The significant spatio-temporal differentiation characteristics of surface deformation along Beijing Subway Line 22 result from the spatio-temporal coupling of confined hydrodynamic conditions, geological structural features, and the intensity of human activities. The recovery of the water level in the confined aquifer dominates the transformation of the overall deformation trend via the pore elastic effect. This recovery-induced increase in pore water pressure prompts most areas to exhibit a trend of deceleration or rebound in settlement. The notable regional rebound observed in the Pinggu section and the contraction of the settlement funnel in the Guanzhuang section jointly confirm the buffering and regulating role of groundwater system restoration on ground settlement. However, the amplitude of rebound is constrained by the geological conditions of the low-permeability clay layer. Under the synergistic influence of the hydraulic barrier effect of fault zones and variations in the sedimentary thickness of the Quaternary system, tectonic activity zones form continuous deformation anomaly regions. Notably, the Xiadian fault zone near stations QXZ and MF is representative. Its residual deformation characteristics confirm the rigid control exerted by the fault tectonic system on the deformation field.
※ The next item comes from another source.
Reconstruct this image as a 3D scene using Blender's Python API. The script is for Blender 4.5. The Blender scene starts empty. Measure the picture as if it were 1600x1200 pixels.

The primary mechanism driving continuous settlement in the Yanjiao section of the subway manifests as the spatio-temporal cumulative effect of building loads. High-rise building complexes continuously offset the soil rebound potential energy caused by pore water pressure recovery through the principle of effective stress, leading to localized and regional continuous settlement. The engineering disturbances caused by subway construction contribute to land subsidence, but compared to factors like excessive groundwater extraction, fault distribution, and increased building loads, its impact intensity and scope are relatively minimal.

Moving forward, it is crucial to prioritize subsidence monitoring along the Yanjiao section of the subway during its operation. Additionally, in future subway construction and urban planning, a comprehensive consideration of the mentioned factors is essential to mitigate the risks posed by land subsidence to subway operations.